**** Collected data ****

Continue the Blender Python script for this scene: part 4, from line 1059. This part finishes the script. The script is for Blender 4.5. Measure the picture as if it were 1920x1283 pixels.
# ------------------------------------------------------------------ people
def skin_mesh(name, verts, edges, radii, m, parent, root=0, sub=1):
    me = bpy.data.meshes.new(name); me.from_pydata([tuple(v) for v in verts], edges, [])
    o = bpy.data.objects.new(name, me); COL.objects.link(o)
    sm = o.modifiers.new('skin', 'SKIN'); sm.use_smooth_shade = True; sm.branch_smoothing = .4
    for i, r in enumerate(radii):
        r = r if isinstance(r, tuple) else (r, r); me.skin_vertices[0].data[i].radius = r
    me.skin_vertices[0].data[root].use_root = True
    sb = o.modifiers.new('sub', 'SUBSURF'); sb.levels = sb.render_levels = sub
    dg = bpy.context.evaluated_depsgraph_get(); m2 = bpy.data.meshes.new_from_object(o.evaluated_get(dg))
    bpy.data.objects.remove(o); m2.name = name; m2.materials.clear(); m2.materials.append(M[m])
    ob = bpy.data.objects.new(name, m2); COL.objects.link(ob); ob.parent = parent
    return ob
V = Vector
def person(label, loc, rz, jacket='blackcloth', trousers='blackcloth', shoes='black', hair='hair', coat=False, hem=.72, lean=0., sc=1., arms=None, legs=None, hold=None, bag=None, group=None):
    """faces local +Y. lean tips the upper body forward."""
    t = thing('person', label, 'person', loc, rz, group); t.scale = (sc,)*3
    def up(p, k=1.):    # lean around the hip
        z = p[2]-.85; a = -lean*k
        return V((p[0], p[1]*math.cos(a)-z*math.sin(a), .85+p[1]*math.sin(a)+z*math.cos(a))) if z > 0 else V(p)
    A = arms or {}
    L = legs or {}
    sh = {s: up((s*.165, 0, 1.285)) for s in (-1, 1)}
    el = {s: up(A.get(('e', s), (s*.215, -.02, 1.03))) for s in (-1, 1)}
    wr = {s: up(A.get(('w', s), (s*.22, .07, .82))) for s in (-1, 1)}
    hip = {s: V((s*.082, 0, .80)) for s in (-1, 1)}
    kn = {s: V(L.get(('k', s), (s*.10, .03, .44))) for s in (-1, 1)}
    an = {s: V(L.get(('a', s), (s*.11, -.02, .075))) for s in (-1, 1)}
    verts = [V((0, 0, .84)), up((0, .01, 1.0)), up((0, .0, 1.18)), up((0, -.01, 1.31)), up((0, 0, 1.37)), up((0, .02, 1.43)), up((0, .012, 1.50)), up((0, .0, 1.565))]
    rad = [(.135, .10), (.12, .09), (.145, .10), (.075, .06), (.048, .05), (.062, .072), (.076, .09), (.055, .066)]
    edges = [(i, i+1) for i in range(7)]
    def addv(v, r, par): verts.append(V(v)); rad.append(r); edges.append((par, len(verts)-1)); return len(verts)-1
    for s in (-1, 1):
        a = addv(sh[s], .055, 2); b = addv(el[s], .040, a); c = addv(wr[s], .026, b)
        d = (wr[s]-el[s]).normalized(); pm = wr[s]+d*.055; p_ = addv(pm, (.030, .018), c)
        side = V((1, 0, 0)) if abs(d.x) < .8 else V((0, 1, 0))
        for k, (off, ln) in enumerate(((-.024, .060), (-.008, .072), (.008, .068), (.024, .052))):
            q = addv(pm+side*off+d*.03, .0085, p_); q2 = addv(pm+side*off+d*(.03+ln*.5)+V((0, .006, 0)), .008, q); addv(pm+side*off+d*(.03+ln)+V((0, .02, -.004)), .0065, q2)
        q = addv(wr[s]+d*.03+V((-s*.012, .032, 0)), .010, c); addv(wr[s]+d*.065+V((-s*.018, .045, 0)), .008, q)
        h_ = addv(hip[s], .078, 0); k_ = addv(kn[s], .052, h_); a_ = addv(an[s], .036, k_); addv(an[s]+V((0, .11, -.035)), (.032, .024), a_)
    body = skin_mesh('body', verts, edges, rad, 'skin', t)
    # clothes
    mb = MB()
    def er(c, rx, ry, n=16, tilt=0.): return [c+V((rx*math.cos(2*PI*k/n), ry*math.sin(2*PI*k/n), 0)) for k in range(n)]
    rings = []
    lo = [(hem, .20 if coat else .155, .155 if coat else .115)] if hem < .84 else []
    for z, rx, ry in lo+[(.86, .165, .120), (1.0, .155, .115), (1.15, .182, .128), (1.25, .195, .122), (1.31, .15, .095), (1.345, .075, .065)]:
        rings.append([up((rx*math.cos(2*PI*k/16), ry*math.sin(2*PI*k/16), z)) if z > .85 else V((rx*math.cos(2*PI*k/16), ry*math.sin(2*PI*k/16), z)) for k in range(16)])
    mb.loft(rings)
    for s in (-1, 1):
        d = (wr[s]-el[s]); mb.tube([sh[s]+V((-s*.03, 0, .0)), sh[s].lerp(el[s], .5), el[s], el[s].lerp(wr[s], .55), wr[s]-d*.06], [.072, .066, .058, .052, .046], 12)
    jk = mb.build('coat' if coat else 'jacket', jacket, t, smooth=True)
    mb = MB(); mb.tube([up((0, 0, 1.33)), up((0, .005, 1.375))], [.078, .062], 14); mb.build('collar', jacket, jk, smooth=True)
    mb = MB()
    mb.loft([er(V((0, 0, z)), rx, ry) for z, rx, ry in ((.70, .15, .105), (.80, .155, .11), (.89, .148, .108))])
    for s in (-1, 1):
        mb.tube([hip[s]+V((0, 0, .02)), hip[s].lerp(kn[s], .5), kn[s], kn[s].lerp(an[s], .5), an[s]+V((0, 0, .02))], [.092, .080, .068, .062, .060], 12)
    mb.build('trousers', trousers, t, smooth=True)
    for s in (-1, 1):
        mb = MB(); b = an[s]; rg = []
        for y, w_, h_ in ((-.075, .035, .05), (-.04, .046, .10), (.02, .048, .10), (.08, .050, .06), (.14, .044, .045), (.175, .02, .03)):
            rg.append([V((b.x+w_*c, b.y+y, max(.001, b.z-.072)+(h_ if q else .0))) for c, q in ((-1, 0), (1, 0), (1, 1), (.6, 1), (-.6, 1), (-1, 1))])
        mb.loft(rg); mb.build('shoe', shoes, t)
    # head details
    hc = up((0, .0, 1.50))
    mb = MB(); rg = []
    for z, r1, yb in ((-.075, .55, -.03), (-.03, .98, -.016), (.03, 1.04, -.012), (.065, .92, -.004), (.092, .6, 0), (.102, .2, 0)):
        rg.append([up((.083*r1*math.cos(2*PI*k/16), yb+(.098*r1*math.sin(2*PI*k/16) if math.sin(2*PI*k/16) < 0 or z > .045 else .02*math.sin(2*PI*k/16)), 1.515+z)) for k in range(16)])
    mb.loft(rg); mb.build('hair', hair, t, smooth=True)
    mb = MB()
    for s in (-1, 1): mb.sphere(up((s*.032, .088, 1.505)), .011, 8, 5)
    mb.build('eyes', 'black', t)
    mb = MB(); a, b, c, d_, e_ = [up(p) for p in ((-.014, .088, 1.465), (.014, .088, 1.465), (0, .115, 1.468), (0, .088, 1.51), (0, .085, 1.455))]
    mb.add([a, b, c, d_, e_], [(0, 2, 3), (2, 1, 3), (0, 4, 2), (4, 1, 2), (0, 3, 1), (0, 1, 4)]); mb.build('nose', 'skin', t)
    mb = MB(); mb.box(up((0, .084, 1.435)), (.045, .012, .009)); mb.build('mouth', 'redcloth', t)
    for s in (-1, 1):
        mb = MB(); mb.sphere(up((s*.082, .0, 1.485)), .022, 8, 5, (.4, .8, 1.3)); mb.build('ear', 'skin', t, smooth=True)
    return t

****

### Task to complete
Copy all of the data. Keep every word exactly as it is.

### Reply to the exercise
Continue the Blender Python script for this scene: part 4, from line 1059. This part finishes the script. The script is for Blender 4.5. Measure the picture as if it were 1920x1283 pixels.
# ------------------------------------------------------------------ people
def skin_mesh(name, verts, edges, radii, m, parent, root=0, sub=1):
    me = bpy.data.meshes.new(name); me.from_pydata([tuple(v) for v in verts], edges, [])
    o = bpy.data.objects.new(name, me); COL.objects.link(o)
    sm = o.modifiers.new('skin', 'SKIN'); sm.use_smooth_shade = True; sm.branch_smoothing = .4
    for i, r in enumerate(radii):
        r = r if isinstance(r, tuple) else (r, r); me.skin_vertices[0].data[i].radius = r
    me.skin_vertices[0].data[root].use_root = True
    sb = o.modifiers.new('sub', 'SUBSURF'); sb.levels = sb.render_levels = sub
    dg = bpy.context.evaluated_depsgraph_get(); m2 = bpy.data.meshes.new_from_object(o.evaluated_get(dg))
    bpy.data.objects.remove(o); m2.name = name; m2.materials.clear(); m2.materials.append(M[m])
    ob = bpy.data.objects.new(name, m2); COL.objects.link(ob); ob.parent = parent
    return ob
V = Vector
def person(label, loc, rz, jacket='blackcloth', trousers='blackcloth', shoes='black', hair='hair', coat=False, hem=.72, lean=0., sc=1., arms=None, legs=None, hold=None, bag=None, group=None):
    """faces local +Y. lean tips the upper body forward."""
    t = thing('person', label, 'person', loc, rz, group); t.scale = (sc,)*3
    def up(p, k=1.):    # lean around the hip
        z = p[2]-.85; a = -lean*k
        return V((p[0], p[1]*math.cos(a)-z*math.sin(a), .85+p[1]*math.sin(a)+z*math.cos(a))) if z > 0 else V(p)
    A = arms or {}
    L = legs or {}
    sh = {s: up((s*.165, 0, 1.285)) for s in (-1, 1)}
    el = {s: up(A.get(('e', s), (s*.215, -.02, 1.03))) for s in (-1, 1)}
    wr = {s: up(A.get(('w', s), (s*.22, .07, .82))) for s in (-1, 1)}
    hip = {s: V((s*.082, 0, .80)) for s in (-1, 1)}
    kn = {s: V(L.get(('k', s), (s*.10, .03, .44))) for s in (-1, 1)}
    an = {s: V(L.get(('a', s), (s*.11, -.02, .075))) for s in (-1, 1)}
    verts = [V((0, 0, .84)), up((0, .01, 1.0)), up((0, .0, 1.18)), up((0, -.01, 1.31)), up((0, 0, 1.37)), up((0, .02, 1.43)), up((0, .012, 1.50)), up((0, .0, 1.565))]
    rad = [(.135, .10), (.12, .09), (.145, .10), (.075, .06), (.048, .05), (.062, .072), (.076, .09), (.055, .066)]
    edges = [(i, i+1) for i in range(7)]
    def addv(v, r, par): verts.append(V(v)); rad.append(r); edges.append((par, len(verts)-1)); return len(verts)-1
    for s in (-1, 1):
        a = addv(sh[s], .055, 2); b = addv(el[s], .040, a); c = addv(wr[s], .026, b)
        d = (wr[s]-el[s]).normalized(); pm = wr[s]+d*.055; p_ = addv(pm, (.030, .018), c)
        side = V((1, 0, 0)) if abs(d.x) < .8 else V((0, 1, 0))
        for k, (off, ln) in enumerate(((-.024, .060), (-.008, .072), (.008, .068), (.024, .052))):
            q = addv(pm+side*off+d*.03, .0085, p_); q2 = addv(pm+side*off+d*(.03+ln*.5)+V((0, .006, 0)), .008, q); addv(pm+side*off+d*(.03+ln)+V((0, .02, -.004)), .0065, q2)
        q = addv(wr[s]+d*.03+V((-s*.012, .032, 0)), .010, c); addv(wr[s]+d*.065+V((-s*.018, .045, 0)), .008, q)
        h_ = addv(hip[s], .078, 0); k_ = addv(kn[s], .052, h_); a_ = addv(an[s], .036, k_); addv(an[s]+V((0, .11, -.035)), (.032, .024), a_)
    body = skin_mesh('body', verts, edges, rad, 'skin', t)
    # clothes
    mb = MB()
    def er(c, rx, ry, n=16, tilt=0.): return [c+V((rx*math.cos(2*PI*k/n), ry*math.sin(2*PI*k/n), 0)) for k in range(n)]
    rings = []
    lo = [(hem, .20 if coat else .155, .155 if coat else .115)] if hem < .84 else []
    for z, rx, ry in lo+[(.86, .165, .120), (1.0, .155, .115), (1.15, .182, .128), (1.25, .195, .122), (1.31, .15, .095), (1.345, .075, .065)]:
        rings.append([up((rx*math.cos(2*PI*k/16), ry*math.sin(2*PI*k/16), z)) if z > .85 else V((rx*math.cos(2*PI*k/16), ry*math.sin(2*PI*k/16), z)) for k in range(16)])
    mb.loft(rings)
    for s in (-1, 1):
        d = (wr[s]-el[s]); mb.tube([sh[s]+V((-s*.03, 0, .0)), sh[s].lerp(el[s], .5), el[s], el[s].lerp(wr[s], .55), wr[s]-d*.06], [.072, .066, .058, .052, .046], 12)
    jk = mb.build('coat' if coat else 'jacket', jacket, t, smooth=True)
    mb = MB(); mb.tube([up((0, 0, 1.33)), up((0, .005, 1.375))], [.078, .062], 14); mb.build('collar', jacket, jk, smooth=True)
    mb = MB()
    mb.loft([er(V((0, 0, z)), rx, ry) for z, rx, ry in ((.70, .15, .105), (.80, .155, .11), (.89, .148, .108))])
    for s in (-1, 1):
        mb.tube([hip[s]+V((0, 0, .02)), hip[s].lerp(kn[s], .5), kn[s], kn[s].lerp(an[s], .5), an[s]+V((0, 0, .02))], [.092, .080, .068, .062, .060], 12)
    mb.build('trousers', trousers, t, smooth=True)
    for s in (-1, 1):
        mb = MB(); b = an[s]; rg = []
        for y, w_, h_ in ((-.075, .035, .05), (-.04, .046, .10), (.02, .048, .10), (.08, .050, .06), (.14, .044, .045), (.175, .02, .03)):
            rg.append([V((b.x+w_*c, b.y+y, max(.001, b.z-.072)+(h_ if q else .0))) for c, q in ((-1, 0), (1, 0), (1, 1), (.6, 1), (-.6, 1), (-1, 1))])
        mb.loft(rg); mb.build('shoe', shoes, t)
    # head details
    hc = up((0, .0, 1.50))
    mb = MB(); rg = []
    for z, r1, yb in ((-.075, .55, -.03), (-.03, .98, -.016), (.03, 1.04, -.012), (.065, .92, -.004), (.092, .6, 0), (.102, .2, 0)):
        rg.append([up((.083*r1*math.cos(2*PI*k/16), yb+(.098*r1*math.sin(2*PI*k/16) if math.sin(2*PI*k/16) < 0 or z > .045 else .02*math.sin(2*PI*k/16)), 1.515+z)) for k in range(16)])
    mb.loft(rg); mb.build('hair', hair, t, smooth=True)
    mb = MB()
    for s in (-1, 1): mb.sphere(up((s*.032, .088, 1.505)), .011, 8, 5)
    mb.build('eyes', 'black', t)
    mb = MB(); a, b, c, d_, e_ = [up(p) for p in ((-.014, .088, 1.465), (.014, .088, 1.465), (0, .115, 1.468), (0, .088, 1.51), (0, .085, 1.455))]
    mb.add([a, b, c, d_, e_], [(0, 2, 3), (2, 1, 3), (0, 4, 2), (4, 1, 2), (0, 3, 1), (0, 1, 4)]); mb.build('nose', 'skin', t)
    mb = MB(); mb.box(up((0, .084, 1.435)), (.045, .012, .009)); mb.build('mouth', 'redcloth', t)
    for s in (-1, 1):
        mb = MB(); mb.sphere(up((s*.082, .0, 1.485)), .022, 8, 5, (.4, .8, 1.3)); mb.build('ear', 'skin', t, smooth=True)
    return t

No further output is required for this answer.